● **Required task**: Only the lines from the start up to and including the line containing "return n.outputs[0]" should be repeated, word for word.

BEGIN

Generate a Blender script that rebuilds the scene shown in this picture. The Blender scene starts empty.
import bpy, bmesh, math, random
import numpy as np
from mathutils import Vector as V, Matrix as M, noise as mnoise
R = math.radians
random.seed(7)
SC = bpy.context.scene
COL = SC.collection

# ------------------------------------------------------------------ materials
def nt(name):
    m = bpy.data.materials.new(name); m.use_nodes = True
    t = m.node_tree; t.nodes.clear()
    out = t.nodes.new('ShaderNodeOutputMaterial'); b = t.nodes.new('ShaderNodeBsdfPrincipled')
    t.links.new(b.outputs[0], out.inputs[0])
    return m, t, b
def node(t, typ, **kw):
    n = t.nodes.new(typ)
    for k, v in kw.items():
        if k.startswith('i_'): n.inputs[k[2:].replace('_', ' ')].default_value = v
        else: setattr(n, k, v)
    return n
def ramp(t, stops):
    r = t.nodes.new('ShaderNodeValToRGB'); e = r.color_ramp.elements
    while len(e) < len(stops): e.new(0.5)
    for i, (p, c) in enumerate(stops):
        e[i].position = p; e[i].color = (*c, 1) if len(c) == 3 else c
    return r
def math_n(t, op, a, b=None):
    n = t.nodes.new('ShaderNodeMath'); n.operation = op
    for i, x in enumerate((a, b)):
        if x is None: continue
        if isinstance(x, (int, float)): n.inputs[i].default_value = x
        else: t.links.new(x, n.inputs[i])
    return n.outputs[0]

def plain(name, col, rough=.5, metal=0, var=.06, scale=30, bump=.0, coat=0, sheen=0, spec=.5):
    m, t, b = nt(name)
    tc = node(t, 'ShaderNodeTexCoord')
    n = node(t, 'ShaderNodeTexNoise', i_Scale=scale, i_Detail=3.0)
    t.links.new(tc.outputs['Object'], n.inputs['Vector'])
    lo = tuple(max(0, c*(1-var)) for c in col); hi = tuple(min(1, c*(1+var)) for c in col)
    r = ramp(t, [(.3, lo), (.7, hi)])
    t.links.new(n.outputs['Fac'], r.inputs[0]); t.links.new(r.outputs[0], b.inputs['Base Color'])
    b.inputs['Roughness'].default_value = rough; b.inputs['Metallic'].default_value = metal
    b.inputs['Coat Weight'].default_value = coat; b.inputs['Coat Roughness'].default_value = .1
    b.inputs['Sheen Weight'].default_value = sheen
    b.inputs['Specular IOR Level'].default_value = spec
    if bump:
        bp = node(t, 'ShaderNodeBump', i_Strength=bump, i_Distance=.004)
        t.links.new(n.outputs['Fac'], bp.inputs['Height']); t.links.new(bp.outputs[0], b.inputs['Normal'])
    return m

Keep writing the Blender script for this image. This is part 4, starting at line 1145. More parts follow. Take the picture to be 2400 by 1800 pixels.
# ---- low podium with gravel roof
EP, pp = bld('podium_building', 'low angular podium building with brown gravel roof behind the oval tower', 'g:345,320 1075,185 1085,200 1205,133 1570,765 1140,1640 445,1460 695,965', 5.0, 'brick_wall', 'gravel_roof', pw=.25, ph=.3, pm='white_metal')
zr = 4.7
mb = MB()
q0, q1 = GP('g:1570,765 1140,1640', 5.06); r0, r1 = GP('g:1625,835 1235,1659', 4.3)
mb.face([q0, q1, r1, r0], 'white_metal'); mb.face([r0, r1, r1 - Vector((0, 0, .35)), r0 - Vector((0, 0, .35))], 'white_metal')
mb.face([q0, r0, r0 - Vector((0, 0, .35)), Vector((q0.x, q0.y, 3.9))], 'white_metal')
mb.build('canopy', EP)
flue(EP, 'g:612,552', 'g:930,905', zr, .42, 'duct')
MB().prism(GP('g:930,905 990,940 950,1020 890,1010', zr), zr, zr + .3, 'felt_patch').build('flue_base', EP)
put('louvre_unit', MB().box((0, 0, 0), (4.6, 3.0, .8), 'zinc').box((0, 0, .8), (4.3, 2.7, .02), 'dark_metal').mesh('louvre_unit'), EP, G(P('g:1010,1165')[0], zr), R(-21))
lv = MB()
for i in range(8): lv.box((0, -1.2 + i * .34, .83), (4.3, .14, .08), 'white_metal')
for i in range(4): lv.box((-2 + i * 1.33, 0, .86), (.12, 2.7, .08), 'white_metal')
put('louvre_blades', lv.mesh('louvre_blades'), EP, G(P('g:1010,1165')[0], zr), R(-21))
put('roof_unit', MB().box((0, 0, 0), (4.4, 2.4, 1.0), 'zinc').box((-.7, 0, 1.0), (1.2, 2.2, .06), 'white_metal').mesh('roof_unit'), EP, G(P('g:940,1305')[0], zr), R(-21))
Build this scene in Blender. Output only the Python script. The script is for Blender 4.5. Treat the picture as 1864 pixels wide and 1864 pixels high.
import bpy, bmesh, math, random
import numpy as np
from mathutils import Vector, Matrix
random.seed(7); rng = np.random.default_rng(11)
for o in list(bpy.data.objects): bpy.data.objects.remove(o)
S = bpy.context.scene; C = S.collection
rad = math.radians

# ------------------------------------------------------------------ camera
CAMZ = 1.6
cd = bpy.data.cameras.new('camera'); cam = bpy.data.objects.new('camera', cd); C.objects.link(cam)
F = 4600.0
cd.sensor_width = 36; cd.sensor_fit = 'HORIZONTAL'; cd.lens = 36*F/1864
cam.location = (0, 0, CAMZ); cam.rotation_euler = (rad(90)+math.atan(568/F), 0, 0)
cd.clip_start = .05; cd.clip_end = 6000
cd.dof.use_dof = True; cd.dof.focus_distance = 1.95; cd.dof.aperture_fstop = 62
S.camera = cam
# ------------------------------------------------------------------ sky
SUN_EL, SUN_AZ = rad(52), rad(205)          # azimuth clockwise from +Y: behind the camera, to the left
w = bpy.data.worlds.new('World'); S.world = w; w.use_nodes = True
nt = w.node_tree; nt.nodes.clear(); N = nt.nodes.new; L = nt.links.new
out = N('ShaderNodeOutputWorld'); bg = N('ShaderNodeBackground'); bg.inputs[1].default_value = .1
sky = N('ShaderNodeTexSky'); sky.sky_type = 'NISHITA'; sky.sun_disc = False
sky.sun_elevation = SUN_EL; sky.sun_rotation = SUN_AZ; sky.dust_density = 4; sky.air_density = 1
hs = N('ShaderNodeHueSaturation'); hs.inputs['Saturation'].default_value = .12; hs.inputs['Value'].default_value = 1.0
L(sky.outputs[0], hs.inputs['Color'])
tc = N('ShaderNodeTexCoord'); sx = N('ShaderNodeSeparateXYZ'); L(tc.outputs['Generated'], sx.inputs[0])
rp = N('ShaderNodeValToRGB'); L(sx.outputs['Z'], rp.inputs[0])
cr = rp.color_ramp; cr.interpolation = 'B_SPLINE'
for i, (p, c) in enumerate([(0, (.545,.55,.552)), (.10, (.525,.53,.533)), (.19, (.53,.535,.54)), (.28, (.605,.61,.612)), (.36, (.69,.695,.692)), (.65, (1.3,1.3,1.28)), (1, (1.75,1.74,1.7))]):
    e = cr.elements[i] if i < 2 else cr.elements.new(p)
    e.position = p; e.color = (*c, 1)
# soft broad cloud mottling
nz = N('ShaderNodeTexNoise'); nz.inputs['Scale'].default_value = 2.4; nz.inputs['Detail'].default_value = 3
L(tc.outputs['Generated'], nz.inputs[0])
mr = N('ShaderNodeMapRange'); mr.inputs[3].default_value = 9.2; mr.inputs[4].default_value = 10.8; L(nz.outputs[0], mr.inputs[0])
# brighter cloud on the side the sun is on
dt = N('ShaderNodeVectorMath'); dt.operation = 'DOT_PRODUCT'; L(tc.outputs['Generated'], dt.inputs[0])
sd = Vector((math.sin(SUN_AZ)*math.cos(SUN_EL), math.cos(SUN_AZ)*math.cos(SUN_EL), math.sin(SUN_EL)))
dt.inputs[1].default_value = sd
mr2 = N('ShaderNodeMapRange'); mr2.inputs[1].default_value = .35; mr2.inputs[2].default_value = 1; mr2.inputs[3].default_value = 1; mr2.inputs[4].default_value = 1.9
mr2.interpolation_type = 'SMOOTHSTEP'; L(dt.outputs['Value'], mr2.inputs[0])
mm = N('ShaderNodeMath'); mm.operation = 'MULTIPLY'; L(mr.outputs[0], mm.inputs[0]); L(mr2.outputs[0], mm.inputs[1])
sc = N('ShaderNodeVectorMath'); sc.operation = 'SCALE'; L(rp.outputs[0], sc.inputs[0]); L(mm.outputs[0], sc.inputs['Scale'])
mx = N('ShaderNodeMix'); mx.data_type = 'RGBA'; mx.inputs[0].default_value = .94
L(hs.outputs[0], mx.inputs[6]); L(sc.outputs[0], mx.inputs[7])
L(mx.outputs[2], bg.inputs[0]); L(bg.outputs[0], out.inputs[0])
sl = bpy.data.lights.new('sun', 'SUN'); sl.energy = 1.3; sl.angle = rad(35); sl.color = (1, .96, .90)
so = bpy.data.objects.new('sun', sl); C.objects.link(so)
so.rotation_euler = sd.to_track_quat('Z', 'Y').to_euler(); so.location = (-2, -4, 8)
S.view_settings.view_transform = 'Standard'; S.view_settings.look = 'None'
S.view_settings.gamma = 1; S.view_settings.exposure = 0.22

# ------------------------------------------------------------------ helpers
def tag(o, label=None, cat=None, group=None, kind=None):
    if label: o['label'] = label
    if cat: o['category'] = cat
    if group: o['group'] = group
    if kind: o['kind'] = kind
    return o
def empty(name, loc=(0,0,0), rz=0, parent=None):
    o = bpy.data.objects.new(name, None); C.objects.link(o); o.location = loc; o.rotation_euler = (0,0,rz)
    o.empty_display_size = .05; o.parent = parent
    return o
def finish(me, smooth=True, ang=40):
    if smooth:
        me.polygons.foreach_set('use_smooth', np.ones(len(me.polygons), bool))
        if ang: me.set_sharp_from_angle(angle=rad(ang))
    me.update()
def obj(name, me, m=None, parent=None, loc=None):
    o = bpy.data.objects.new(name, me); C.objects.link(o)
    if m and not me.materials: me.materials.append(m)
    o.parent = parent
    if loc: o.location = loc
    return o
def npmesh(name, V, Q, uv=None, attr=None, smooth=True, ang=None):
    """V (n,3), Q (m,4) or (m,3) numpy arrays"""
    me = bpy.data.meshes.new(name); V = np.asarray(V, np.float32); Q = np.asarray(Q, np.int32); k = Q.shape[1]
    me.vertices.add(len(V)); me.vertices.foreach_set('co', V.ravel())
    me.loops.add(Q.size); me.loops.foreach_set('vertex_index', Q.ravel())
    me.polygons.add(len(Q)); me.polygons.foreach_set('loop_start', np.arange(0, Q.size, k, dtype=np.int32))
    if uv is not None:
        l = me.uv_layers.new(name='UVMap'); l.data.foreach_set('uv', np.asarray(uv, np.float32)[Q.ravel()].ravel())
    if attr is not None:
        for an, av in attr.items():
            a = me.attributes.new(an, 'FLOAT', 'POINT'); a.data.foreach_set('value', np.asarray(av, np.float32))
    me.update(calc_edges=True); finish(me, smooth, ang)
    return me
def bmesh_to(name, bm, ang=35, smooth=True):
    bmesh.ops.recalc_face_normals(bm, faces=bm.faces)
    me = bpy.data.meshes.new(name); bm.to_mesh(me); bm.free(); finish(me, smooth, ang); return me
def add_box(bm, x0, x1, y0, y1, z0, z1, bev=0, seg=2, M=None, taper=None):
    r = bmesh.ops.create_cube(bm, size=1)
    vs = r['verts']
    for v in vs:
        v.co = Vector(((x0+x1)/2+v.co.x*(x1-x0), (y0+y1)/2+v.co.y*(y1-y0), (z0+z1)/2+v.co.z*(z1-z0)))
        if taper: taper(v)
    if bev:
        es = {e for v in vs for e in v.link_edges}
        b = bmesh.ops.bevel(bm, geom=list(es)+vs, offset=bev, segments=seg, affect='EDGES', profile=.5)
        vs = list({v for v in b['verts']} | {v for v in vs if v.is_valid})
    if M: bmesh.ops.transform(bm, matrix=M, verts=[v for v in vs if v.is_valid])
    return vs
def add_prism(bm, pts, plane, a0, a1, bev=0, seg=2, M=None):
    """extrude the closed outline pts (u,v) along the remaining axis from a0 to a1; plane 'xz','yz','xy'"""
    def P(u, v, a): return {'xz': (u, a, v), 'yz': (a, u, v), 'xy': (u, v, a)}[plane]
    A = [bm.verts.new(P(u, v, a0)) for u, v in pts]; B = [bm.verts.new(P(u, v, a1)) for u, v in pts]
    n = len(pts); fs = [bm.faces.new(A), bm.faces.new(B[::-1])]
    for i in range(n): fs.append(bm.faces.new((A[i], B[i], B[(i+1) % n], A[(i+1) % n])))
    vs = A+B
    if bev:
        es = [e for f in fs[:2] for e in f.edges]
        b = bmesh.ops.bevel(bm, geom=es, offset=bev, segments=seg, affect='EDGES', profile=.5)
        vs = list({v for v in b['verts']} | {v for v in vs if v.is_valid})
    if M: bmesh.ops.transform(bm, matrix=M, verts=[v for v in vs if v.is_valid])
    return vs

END

● **Exercise result**:
Generate a Blender script that rebuilds the scene shown in this picture. The Blender scene starts empty.
import bpy, bmesh, math, random
import numpy as np
from mathutils import Vector as V, Matrix as M, noise as mnoise
R = math.radians
random.seed(7)
SC = bpy.context.scene
COL = SC.collection

# ------------------------------------------------------------------ materials
def nt(name):
    m = bpy.data.materials.new(name); m.use_nodes = True
    t = m.node_tree; t.nodes.clear()
    out = t.nodes.new('ShaderNodeOutputMaterial'); b = t.nodes.new('ShaderNodeBsdfPrincipled')
    t.links.new(b.outputs[0], out.inputs[0])
    return m, t, b
def node(t, typ, **kw):
    n = t.nodes.new(typ)
    for k, v in kw.items():
        if k.startswith('i_'): n.inputs[k[2:].replace('_', ' ')].default_value = v
        else: setattr(n, k, v)
    return n
def ramp(t, stops):
    r = t.nodes.new('ShaderNodeValToRGB'); e = r.color_ramp.elements
    while len(e) < len(stops): e.new(0.5)
    for i, (p, c) in enumerate(stops):
        e[i].position = p; e[i].color = (*c, 1) if len(c) == 3 else c
    return r
def math_n(t, op, a, b=None):
    n = t.nodes.new('ShaderNodeMath'); n.operation = op
    for i, x in enumerate((a, b)):
        if x is None: continue
        if isinstance(x, (int, float)): n.inputs[i].default_value = x
        else: t.links.new(x, n.inputs[i])
    return n.outputs[0]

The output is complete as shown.